Repeat everything in the material exactly.
##### Data block
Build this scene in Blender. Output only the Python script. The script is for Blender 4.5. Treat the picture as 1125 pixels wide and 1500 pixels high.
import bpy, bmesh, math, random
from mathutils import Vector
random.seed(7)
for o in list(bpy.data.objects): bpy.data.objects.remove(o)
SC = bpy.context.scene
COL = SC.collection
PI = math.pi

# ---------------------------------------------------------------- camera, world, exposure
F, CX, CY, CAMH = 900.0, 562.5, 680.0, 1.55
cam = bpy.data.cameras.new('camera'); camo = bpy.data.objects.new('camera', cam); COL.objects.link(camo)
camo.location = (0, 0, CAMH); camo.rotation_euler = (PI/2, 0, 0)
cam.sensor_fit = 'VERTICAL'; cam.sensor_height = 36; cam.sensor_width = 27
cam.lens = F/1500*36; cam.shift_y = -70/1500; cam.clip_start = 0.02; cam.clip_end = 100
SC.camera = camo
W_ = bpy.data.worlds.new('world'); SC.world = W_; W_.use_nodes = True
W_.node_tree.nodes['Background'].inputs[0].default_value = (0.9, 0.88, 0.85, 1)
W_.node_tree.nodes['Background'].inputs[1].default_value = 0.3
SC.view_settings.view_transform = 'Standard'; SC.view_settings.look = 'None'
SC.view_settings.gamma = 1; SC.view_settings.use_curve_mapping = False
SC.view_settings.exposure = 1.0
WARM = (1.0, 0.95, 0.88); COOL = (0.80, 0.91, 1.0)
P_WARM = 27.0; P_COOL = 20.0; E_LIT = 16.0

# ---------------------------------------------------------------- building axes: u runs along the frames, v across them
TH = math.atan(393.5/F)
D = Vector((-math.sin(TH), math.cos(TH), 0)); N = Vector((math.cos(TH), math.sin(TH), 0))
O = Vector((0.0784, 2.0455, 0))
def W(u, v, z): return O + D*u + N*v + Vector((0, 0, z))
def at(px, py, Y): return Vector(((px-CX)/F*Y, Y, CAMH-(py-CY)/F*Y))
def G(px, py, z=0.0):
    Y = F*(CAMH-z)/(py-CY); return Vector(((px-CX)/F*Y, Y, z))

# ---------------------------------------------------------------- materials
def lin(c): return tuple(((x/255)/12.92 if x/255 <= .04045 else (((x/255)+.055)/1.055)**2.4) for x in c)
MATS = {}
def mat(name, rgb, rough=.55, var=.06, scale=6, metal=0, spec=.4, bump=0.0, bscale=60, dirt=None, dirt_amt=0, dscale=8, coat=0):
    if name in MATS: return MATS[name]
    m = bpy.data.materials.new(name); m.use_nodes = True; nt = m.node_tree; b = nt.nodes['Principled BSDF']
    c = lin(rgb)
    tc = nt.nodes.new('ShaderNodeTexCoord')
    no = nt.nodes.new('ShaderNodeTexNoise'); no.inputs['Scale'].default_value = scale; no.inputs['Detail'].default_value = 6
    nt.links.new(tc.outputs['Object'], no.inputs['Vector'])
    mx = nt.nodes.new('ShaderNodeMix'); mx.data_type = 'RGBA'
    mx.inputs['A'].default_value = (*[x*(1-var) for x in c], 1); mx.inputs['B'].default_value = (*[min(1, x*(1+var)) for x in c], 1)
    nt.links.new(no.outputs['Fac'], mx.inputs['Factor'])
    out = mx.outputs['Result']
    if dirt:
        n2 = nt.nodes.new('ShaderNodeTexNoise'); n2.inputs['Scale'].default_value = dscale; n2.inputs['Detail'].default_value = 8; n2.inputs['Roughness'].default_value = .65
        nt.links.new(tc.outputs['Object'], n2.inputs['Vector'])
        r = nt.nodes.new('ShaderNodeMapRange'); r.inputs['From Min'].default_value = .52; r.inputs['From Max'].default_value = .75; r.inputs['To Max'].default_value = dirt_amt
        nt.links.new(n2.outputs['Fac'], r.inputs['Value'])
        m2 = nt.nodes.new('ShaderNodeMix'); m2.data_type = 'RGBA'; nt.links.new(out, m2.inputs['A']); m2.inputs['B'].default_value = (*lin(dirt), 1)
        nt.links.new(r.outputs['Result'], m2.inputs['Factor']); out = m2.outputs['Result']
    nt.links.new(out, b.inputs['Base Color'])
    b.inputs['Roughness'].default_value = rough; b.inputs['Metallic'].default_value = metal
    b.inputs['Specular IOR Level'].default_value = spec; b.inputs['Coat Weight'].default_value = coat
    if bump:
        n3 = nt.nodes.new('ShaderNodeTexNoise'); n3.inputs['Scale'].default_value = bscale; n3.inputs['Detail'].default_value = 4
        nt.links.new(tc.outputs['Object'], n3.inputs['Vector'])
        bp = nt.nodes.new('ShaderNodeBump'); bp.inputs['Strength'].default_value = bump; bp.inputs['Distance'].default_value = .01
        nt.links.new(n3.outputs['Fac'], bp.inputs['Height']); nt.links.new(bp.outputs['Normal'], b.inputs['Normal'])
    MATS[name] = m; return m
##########
Exercise result ::
Build this scene in Blender. Output only the Python script. The script is for Blender 4.5. Treat the picture as 1125 pixels wide and 1500 pixels high.
import bpy, bmesh, math, random
from mathutils import Vector
random.seed(7)
for o in list(bpy.data.objects): bpy.data.objects.remove(o)
SC = bpy.context.scene
COL = SC.collection
PI = math.pi

# ---------------------------------------------------------------- camera, world, exposure
F, CX, CY, CAMH = 900.0, 562.5, 680.0, 1.55
cam = bpy.data.cameras.new('camera'); camo = bpy.data.objects.new('camera', cam); COL.objects.link(camo)
camo.location = (0, 0, CAMH); camo.rotation_euler = (PI/2, 0, 0)
cam.sensor_fit = 'VERTICAL'; cam.sensor_height = 36; cam.sensor_width = 27
cam.lens = F/1500*36; cam.shift_y = -70/1500; cam.clip_start = 0.02; cam.clip_end = 100
SC.camera = camo
W_ = bpy.data.worlds.new('world'); SC.world = W_; W_.use_nodes = True
W_.node_tree.nodes['Background'].inputs[0].default_value = (0.9, 0.88, 0.85, 1)
W_.node_tree.nodes['Background'].inputs[1].default_value = 0.3
SC.view_settings.view_transform = 'Standard'; SC.view_settings.look = 'None'
SC.view_settings.gamma = 1; SC.view_settings.use_curve_mapping = False
SC.view_settings.exposure = 1.0
WARM = (1.0, 0.95, 0.88); COOL = (0.80, 0.91, 1.0)
P_WARM = 27.0; P_COOL = 20.0; E_LIT = 16.0

# ---------------------------------------------------------------- building axes: u runs along the frames, v across them
TH = math.atan(393.5/F)
D = Vector((-math.sin(TH), math.cos(TH), 0)); N = Vector((math.cos(TH), math.sin(TH), 0))
O = Vector((0.0784, 2.0455, 0))
def W(u, v, z): return O + D*u + N*v + Vector((0, 0, z))
def at(px, py, Y): return Vector(((px-CX)/F*Y, Y, CAMH-(py-CY)/F*Y))
def G(px, py, z=0.0):
    Y = F*(CAMH-z)/(py-CY); return Vector(((px-CX)/F*Y, Y, z))

# ---------------------------------------------------------------- materials
def lin(c): return tuple(((x/255)/12.92 if x/255 <= .04045 else (((x/255)+.055)/1.055)**2.4) for x in c)
MATS = {}
def mat(name, rgb, rough=.55, var=.06, scale=6, metal=0, spec=.4, bump=0.0, bscale=60, dirt=None, dirt_amt=0, dscale=8, coat=0):
    if name in MATS: return MATS[name]
    m = bpy.data.materials.new(name); m.use_nodes = True; nt = m.node_tree; b = nt.nodes['Principled BSDF']
    c = lin(rgb)
    tc = nt.nodes.new('ShaderNodeTexCoord')
    no = nt.nodes.new('ShaderNodeTexNoise'); no.inputs['Scale'].default_value = scale; no.inputs['Detail'].default_value = 6
    nt.links.new(tc.outputs['Object'], no.inputs['Vector'])
    mx = nt.nodes.new('ShaderNodeMix'); mx.data_type = 'RGBA'
    mx.inputs['A'].default_value = (*[x*(1-var) for x in c], 1); mx.inputs['B'].default_value = (*[min(1, x*(1+var)) for x in c], 1)
    nt.links.new(no.outputs['Fac'], mx.inputs['Factor'])
    out = mx.outputs['Result']
    if dirt:
        n2 = nt.nodes.new('ShaderNodeTexNoise'); n2.inputs['Scale'].default_value = dscale; n2.inputs['Detail'].default_value = 8; n2.inputs['Roughness'].default_value = .65
        nt.links.new(tc.outputs['Object'], n2.inputs['Vector'])
        r = nt.nodes.new('ShaderNodeMapRange'); r.inputs['From Min'].default_value = .52; r.inputs['From Max'].default_value = .75; r.inputs['To Max'].default_value = dirt_amt
        nt.links.new(n2.outputs['Fac'], r.inputs['Value'])
        m2 = nt.nodes.new('ShaderNodeMix'); m2.data_type = 'RGBA'; nt.links.new(out, m2.inputs['A']); m2.inputs['B'].default_value = (*lin(dirt), 1)
        nt.links.new(r.outputs['Result'], m2.inputs['Factor']); out = m2.outputs['Result']
    nt.links.new(out, b.inputs['Base Color'])
    b.inputs['Roughness'].default_value = rough; b.inputs['Metallic'].default_value = metal
    b.inputs['Specular IOR Level'].default_value = spec; b.inputs['Coat Weight'].default_value = coat
    if bump:
        n3 = nt.nodes.new('ShaderNodeTexNoise'); n3.inputs['Scale'].default_value = bscale; n3.inputs['Detail'].default_value = 4
        nt.links.new(tc.outputs['Object'], n3.inputs['Vector'])
        bp = nt.nodes.new('ShaderNodeBump'); bp.inputs['Strength'].default_value = bump; bp.inputs['Distance'].default_value = .01
        nt.links.new(n3.outputs['Fac'], bp.inputs['Height']); nt.links.new(bp.outputs['Normal'], b.inputs['Normal'])
    MATS[name] = m; return m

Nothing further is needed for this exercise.